● Collected material:
○ ○ ○ ○ ○
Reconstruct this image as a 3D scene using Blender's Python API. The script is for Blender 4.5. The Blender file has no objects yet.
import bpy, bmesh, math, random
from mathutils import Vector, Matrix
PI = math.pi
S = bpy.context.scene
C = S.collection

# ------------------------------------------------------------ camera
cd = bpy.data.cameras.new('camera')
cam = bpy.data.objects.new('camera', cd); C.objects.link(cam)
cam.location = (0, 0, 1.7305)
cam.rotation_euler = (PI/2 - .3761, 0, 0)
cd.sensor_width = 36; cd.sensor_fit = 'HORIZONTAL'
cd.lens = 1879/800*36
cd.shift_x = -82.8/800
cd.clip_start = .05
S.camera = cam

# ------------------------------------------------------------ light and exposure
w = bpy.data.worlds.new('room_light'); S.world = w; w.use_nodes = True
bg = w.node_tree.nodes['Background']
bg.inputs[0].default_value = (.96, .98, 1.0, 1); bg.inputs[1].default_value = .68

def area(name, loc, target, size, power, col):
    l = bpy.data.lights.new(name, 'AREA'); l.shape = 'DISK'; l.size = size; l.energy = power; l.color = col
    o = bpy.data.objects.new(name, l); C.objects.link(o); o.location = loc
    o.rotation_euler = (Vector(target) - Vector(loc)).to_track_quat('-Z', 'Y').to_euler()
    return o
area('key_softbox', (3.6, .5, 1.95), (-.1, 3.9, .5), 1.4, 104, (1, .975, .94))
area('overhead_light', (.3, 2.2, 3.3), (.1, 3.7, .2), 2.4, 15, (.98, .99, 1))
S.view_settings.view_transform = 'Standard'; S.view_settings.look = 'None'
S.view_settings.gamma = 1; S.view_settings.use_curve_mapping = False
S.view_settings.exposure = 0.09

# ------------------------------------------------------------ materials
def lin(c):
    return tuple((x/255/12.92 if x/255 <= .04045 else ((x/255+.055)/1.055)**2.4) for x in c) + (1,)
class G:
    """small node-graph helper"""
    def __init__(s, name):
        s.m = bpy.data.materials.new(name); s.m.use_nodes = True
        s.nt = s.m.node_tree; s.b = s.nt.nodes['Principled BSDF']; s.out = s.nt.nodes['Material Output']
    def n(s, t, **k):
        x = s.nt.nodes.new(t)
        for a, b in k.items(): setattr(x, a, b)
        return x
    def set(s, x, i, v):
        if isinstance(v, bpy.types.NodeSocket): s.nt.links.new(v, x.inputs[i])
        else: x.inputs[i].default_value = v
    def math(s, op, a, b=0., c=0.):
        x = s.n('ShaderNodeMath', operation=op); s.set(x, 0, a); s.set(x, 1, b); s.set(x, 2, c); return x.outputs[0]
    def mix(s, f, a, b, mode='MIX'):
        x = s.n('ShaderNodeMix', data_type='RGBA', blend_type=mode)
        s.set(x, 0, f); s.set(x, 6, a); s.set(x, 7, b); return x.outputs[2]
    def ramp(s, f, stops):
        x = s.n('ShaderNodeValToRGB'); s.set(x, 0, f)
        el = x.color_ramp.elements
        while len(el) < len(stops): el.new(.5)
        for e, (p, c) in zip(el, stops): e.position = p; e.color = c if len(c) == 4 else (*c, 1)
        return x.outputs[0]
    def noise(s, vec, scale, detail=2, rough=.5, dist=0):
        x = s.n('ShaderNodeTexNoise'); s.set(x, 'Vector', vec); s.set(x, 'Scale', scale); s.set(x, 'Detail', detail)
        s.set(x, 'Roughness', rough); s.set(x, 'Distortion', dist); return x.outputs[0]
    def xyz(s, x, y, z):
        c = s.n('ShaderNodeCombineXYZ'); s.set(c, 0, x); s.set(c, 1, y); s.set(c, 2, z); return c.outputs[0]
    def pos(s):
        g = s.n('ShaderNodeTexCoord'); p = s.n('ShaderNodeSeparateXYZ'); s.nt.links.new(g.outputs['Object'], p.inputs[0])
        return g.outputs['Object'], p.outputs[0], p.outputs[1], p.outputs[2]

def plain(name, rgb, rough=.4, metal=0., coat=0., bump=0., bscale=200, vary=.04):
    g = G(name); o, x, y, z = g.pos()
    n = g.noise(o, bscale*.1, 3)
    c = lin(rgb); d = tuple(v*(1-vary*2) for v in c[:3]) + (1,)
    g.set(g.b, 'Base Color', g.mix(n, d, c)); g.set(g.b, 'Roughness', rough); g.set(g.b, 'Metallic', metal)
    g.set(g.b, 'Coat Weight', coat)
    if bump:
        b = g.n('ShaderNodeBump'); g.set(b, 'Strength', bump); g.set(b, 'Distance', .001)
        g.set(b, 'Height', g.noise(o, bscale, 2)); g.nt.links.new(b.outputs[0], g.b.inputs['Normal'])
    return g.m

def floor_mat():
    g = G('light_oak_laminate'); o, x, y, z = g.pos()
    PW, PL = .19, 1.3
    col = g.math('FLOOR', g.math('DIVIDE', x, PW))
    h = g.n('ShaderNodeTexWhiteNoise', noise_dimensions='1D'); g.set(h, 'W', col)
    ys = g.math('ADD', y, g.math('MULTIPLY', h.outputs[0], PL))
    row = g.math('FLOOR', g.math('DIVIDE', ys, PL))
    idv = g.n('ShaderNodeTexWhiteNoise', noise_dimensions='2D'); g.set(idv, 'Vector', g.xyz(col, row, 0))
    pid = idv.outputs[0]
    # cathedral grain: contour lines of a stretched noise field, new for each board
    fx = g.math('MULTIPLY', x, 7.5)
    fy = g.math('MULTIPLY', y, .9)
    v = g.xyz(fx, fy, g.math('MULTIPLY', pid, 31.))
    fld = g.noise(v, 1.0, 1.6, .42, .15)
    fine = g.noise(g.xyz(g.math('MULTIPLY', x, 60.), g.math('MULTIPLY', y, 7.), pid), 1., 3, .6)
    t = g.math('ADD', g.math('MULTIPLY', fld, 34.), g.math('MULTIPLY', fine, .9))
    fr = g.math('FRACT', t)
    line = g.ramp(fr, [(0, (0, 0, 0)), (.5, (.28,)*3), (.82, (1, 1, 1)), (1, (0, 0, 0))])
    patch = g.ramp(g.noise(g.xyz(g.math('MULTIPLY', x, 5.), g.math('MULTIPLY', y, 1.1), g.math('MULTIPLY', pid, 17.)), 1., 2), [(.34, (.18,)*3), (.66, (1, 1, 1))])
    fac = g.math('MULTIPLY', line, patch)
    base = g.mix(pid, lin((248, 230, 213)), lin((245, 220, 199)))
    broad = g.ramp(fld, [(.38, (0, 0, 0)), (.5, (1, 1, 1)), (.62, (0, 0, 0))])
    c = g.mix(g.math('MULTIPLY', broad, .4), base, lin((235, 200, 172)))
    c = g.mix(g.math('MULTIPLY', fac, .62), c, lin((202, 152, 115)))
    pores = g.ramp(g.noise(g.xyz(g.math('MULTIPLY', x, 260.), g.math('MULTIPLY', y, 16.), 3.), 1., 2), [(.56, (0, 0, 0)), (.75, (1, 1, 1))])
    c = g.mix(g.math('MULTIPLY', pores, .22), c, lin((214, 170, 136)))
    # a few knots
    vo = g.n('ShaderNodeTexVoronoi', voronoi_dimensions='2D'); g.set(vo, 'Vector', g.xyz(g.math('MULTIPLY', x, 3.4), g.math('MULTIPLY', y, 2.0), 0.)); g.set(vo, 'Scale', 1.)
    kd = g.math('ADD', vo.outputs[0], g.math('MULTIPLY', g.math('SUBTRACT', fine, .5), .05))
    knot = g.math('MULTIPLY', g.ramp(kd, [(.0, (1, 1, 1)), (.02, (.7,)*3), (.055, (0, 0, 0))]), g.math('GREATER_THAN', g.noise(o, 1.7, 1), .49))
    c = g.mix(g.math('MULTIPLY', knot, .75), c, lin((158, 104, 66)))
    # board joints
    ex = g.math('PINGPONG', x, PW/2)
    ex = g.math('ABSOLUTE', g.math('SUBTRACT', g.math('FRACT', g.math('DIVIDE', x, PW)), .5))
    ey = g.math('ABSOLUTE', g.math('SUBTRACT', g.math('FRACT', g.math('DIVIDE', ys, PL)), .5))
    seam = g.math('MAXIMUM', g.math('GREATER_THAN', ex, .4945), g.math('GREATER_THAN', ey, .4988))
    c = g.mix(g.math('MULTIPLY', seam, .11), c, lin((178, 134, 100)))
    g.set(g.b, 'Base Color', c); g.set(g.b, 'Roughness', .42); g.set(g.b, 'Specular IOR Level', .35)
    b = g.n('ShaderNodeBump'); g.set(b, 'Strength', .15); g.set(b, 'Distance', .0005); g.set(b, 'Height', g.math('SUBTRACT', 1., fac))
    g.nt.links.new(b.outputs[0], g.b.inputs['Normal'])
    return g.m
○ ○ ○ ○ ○
● Task: Return a word-for-word copy of the lines from the beginning of the listing to the line holding "bg.inputs[0].default_value = (.96, .98, 1.0, 1);", both kept.

● Solution:
Reconstruct this image as a 3D scene using Blender's Python API. The script is for Blender 4.5. The Blender file has no objects yet.
import bpy, bmesh, math, random
from mathutils import Vector, Matrix
PI = math.pi
S = bpy.context.scene
C = S.collection

# ------------------------------------------------------------ camera
cd = bpy.data.cameras.new('camera')
cam = bpy.data.objects.new('camera', cd); C.objects.link(cam)
cam.location = (0, 0, 1.7305)
cam.rotation_euler = (PI/2 - .3761, 0, 0)
cd.sensor_width = 36; cd.sensor_fit = 'HORIZONTAL'
cd.lens = 1879/800*36
cd.shift_x = -82.8/800
cd.clip_start = .05
S.camera = cam

# ------------------------------------------------------------ light and exposure
w = bpy.data.worlds.new('room_light'); S.world = w; w.use_nodes = True
bg = w.node_tree.nodes['Background']
bg.inputs[0].default_value = (.96, .98, 1.0, 1); bg.inputs[1].default_value = .68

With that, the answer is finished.